LeBron James' Playoff Production Is on a Historic Pace

Is LeBron's current postseason performance better than any one we've seen in the past?

Early on, it wasn't as easy to see the focus that LeBron James carried into the NBA Playoffs. Despite a 4-0 sweep in the first round, he and his Cleveland Cavaliers had some troubles with the Indiana Pacers. They won by an average of just four points while surrendering 108.8 points per game.

However, James was busy averaging 32.8 points, 9.8 rebounds, 9.0 assists, 3.0 steals and 2.0 blocks in 43.7 minutes. Still enamored with the likes of Russell Westbrook, James Harden and Kawhi Leonard, that ridiculous performance went overlooked. We dismissed it as James dominating an inferior Pacers team.

Then, the second round happened. That's where the Toronto Raptors were expected to put up more of a fight, but the series turned out to be anything but competitive. The Cavaliers delivered four straight punches to the mouth, completed a straight sweep with an average margin of victory of 15.3 points.

During the brief second-round bout, James was out of this world yet again. In 41.1 minutes per contest, the 32-year-old produced 36.0 points on 57.3% shooting from the field, 48.1% from three and 83.3% from the free throw line. This prompted DeMar DeRozan to say that LeBron looks even bigger and faster than he was a year ago.

James' dominance left a trail of broken souls in Toronto, but how true were DeRozan's comments? Has James' performance thus far been better than his play in the Cavs' 2016 title run?

Playoffs Win Shares per 48 Win Shares Player Efficiency Rating
2008-09 .399 4.8 37.4
2016-17 .294 2.1 31.0
2011-12 .284 5.8 30.3
2015-16 .274 4.7 30.0
2013-14 .270 4.3 31.1
2012-13 .260 5.2 28.1
2009-10 .242 2.3 28.6
2006-07 .200 3.7 23.9
2010-11 .198 3.8 23.7
2007-08 .187 2.2 24.3
2014-15 .173 3.0 25.3
2005-06 .135 1.7 23.2

Not only has James been better than he was last year -- on a 48-minute basis, he's been more valuable than all but one of his previous 11 playoff appearances. His fourth postseason -- at the age of 24 -- is the only one that holds strong to this day. And as for player efficiency rating (PER), his mark of 31.0 is the third-best of his career.

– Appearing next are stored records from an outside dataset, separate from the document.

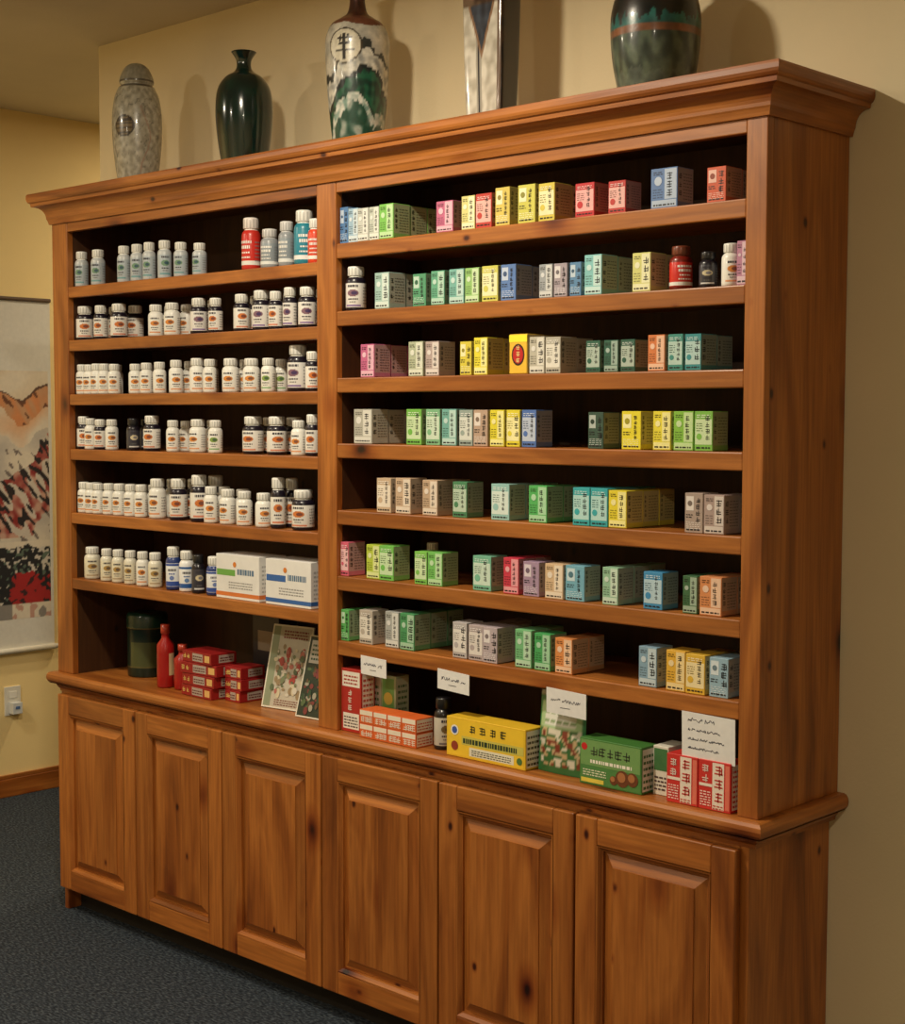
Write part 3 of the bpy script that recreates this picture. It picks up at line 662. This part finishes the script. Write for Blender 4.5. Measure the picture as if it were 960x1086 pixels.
b.box(LW+.009,LW+.045,oy-.022,oy+.022,oz-.05,oz-.004,0,lin((215,220,222)))
b.box(LW+.045,LW+.047,oy-.01,oy+.01,oz-.03,oz-.018,0,lin((90,120,170)))
b.obj('electrical_outlet',[PLAST],.002)
# ---------------------------------------------------------------- lamps
def downlight_or_fill(x,y,power,size,col,spread=180):  # trim ring and lamp; the added fill is built the same way
    b=MB(); segs=32
    b.lathe(x,y,CZ-.02,[(.075,.012),(.075,.006),(.09,.0),(.105,.004),(.108,.02)],segs,lambda a,t:lin((225,222,214)))
    b.obj('downlight_or_fill_trim',[PLAST])
    l=bpy.data.lights.new('downlight_or_fill_lamp','AREA'); l.shape='DISK'; l.size=size; l.energy=power; l.color=col; l.spread=math.radians(spread)
    o=bpy.data.objects.new('downlight_or_fill_lamp',l); o.location=(x,y,CZ-.022); scene.collection.objects.link(o); return o
WARM=(1.0,.875,.67)
downlight_or_fill(-.87,-1.0,38,.14,WARM)
downlight_or_fill(-2.9,-1.5,26,.14,WARM)
downlight_or_fill(-3.35,1.9,26,.14,(1.0,.84,.58))
downlight_or_fill(-1.9,-2.9,26,.14,WARM)
downlight_or_fill(1.6,-2.9,28,.14,WARM)  # added fill from the rear right, an unseen source with an invented trim ring
w=bpy.data.worlds.new('world'); scene.world=w; w.use_nodes=True; w.node_tree.nodes['Background'].inputs[0].default_value=(.9,.85,.75,1); w.node_tree.nodes['Background'].inputs[1].default_value=.05
# ---------------------------------------------------------------- camera
yaw,pitch,roll=.75719,.06436,.00203
F=Vector((-math.sin(yaw)*math.cos(pitch),math.cos(yaw)*math.cos(pitch),-math.sin(pitch)))
R=Vector((math.cos(yaw),math.sin(yaw),0)); U=R.cross(F)
R2=R*math.cos(roll)+U*math.sin(roll); U2=U*math.cos(roll)-R*math.sin(roll)
M=Matrix(((R2.x,U2.x,-F.x,1.6456),(R2.y,U2.y,-F.y,-2.6485),(R2.z,U2.z,-F.z,1.5955),(0,0,0,1)))
cd=bpy.data.cameras.new('camera'); cd.sensor_fit='HORIZONTAL'; cd.sensor_width=36; cd.lens=1614.44/960*36; cd.clip_start=.02
co=bpy.data.objects.new('camera',cd); scene.collection.objects.link(co); co.matrix_world=M; scene.camera=co
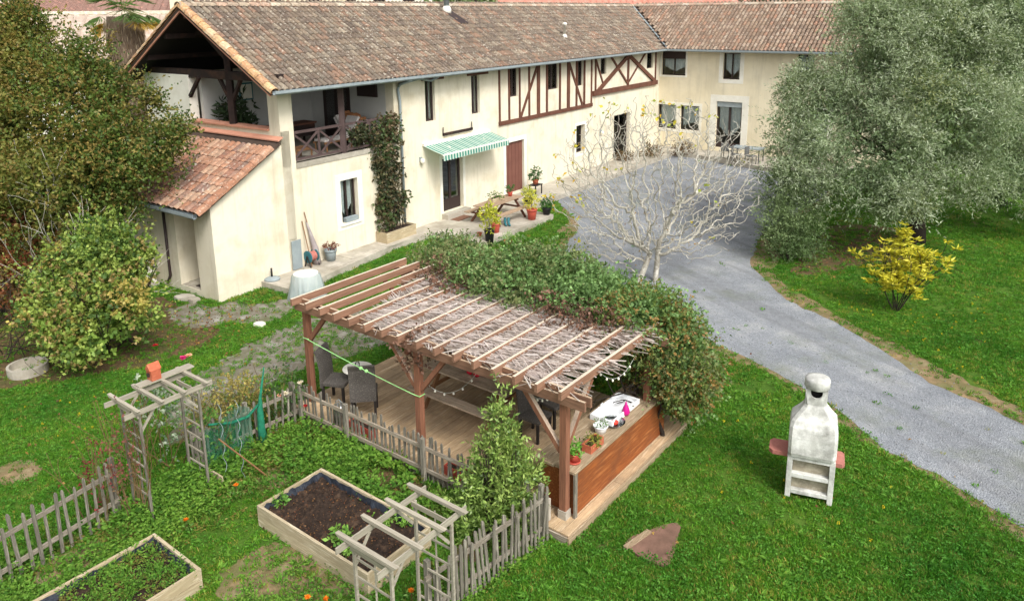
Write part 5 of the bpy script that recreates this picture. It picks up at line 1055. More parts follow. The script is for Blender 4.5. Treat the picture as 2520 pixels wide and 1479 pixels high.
lp = [proto('grass_clump', blades(16, .06, .075, .011, PG), M['lawnblade']), proto('grass_clump', blades(20, .08, .06, .012, PG[:2] + [lin3(120, 156, 60)]), M['lawnblade']), proto('clover_clump', rosette(16, .08, .032, .028, [lin3(74, 130, 46), lin3(90, 146, 58)], .05), M['lawnblade']), proto('dry_grass_clump', blades(18, .08, .07, .01, PGD), M['lawnblade']), proto('plantain_clump', rosette(9, .03, .1, .03, [lin3(84, 136, 48), lin3(100, 150, 60)], .03), M['lawnblade'])]
HOUSE = [HF.p(*q, 0)[:2] for q in ((2.5, -.0), (29.7, 0), (29.7, -12), (37, -12), (37, 7.5), (2.5, 7.5))]; ANX = [HF.p(*q, 0)[:2] for q in ((0, 0), (2.6, 0), (2.6, 4.7), (0, 4.7))]
TERR = [HF.p(a, b, 0)[:2] for a, b in T1]; DECK = [PF.p(*q, 0)[:2] for q in ((-.34, -.38), (6.45, -.38), (6.45, 3.88), (-.34, 3.88))]
BED1 = [PF.p(*q, 0)[:2] for q in ((1.36, -2.93), (3.95, -2.93), (3.95, -1.64), (1.36, -1.64))]; BED2 = [PF.p(*q, 0)[:2] for q in ((3.36, -6.9), (4.64, -6.9), (4.64, -4.25), (3.36, -4.25))]
PLOT = [PF.p(*q, 0)[:2] for q in ((.1, -7), (5.9, -7), (5.95, -.45), (.1, -.45))]; SLAB = gpix([(1560, 1320), (1665, 1290), (1668, 1320), (1640, 1395), (1545, 1350)])
pts = []
for y0, y1, den in ((6.5, 10, 330), (10, 14, 280), (14, 19, 190), (19, 27, 90), (27, 45, 28)):
    n = int((y1 - y0) * 36 * den); pts.append(np.c_[rng.uniform(-15, 21, n), rng.uniform(y0, y1, n)])
Q = np.concatenate(pts); vis = np.abs(Q[:, 0]) < Q[:, 1] * .72 + 1.2; Q = Q[vis]; keep = np.ones(len(Q), bool)
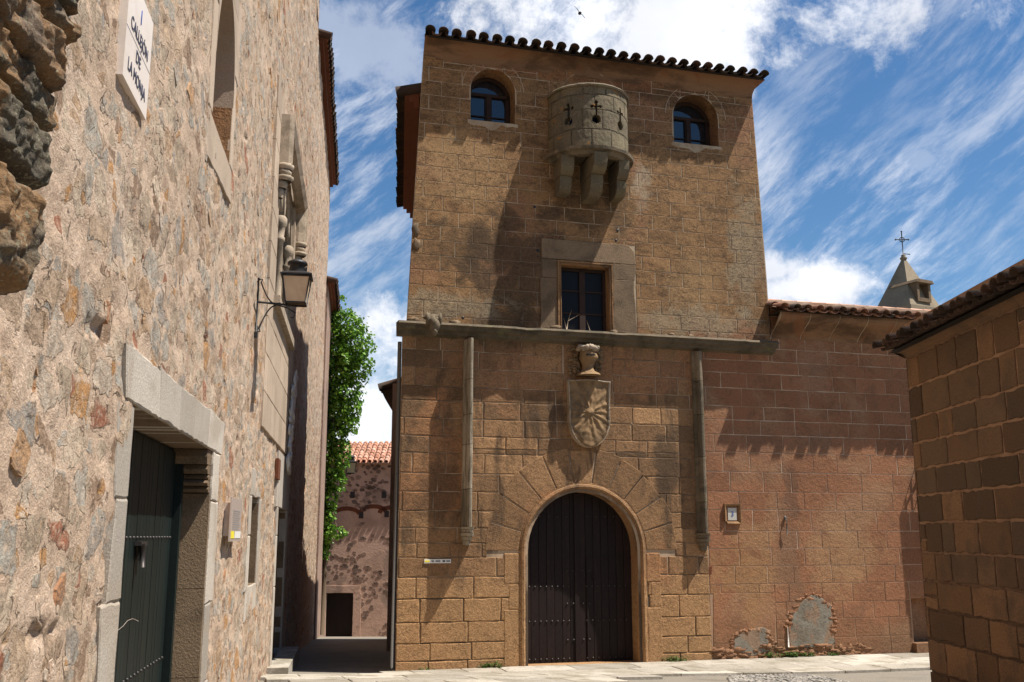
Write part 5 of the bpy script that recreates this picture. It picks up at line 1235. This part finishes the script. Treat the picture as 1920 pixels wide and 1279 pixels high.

When you put the two together, here is what James' efficiency rates look like over the years.

As you can see from the yellow point amid the above sea of red, LeBron's current pace is his second-best when combining PER and win shares per 48 (WS/48). We have certainly come to expect nothing less from The King, though.

Via win share totals, James already owned five of the top 20 individual postseasons and three of the top five, but he looks poised to make it one more.

James has 2.1 win shares across eight games and 339 minutes so far. However, when we're dealing with these types of efficiency numbers -- with win shares measured down to three decimals -- it's good to be a little more precise.

In re-calculating his box score minutes, James has played an actual total of 339.4 minutes for an average of 42.425 a game. If we utilize his win shares per 48, we can then re-calculate James' total win shares. Here's what that math looks like.

(339.4/48) x .293 = 2.072 actual win shares [*rounded to three decimals]

Now, at maximum, James can play 14 more games in the final two rounds. He might not, but for argument's sake, let's say he does, and continues to play at this rate.

Taken over a total of 22 games, James' projected minutes would be 933.35 minutes at a rate of 42.425 per. Again, we could see that number jump -- especially in the Finals, where he saw an increase of 6.1 minutes from his regular season average -- but let's keep it simple and assume he couldn't handle anymore than he's already taking on.

If we follow the same process as above, James would total a projected 5.697 win shares, rounded to an estimate of 5.70 for the entirety of the postseason. Based on previous research, that would position him third all-time behind Tim Duncan (5.94 win shares) and his own 2012 campaign (5.82 win shares). In both instances, their respective teams won the title and they were rewarded with Finals MVP honors.

This might not be predictive of the final outcome for these playoffs, but it just speaks to the historic pace James is operating at. A pace that has many wondering whether this is the best LeBron has ever played.

As of right now, it isn't, but it's not far from it. If he has one more level yet to be unleashed -- one he's reserving for the Finals -- LeBron has the ability to finish this postseason with the best individual playoff performance we've ever seen.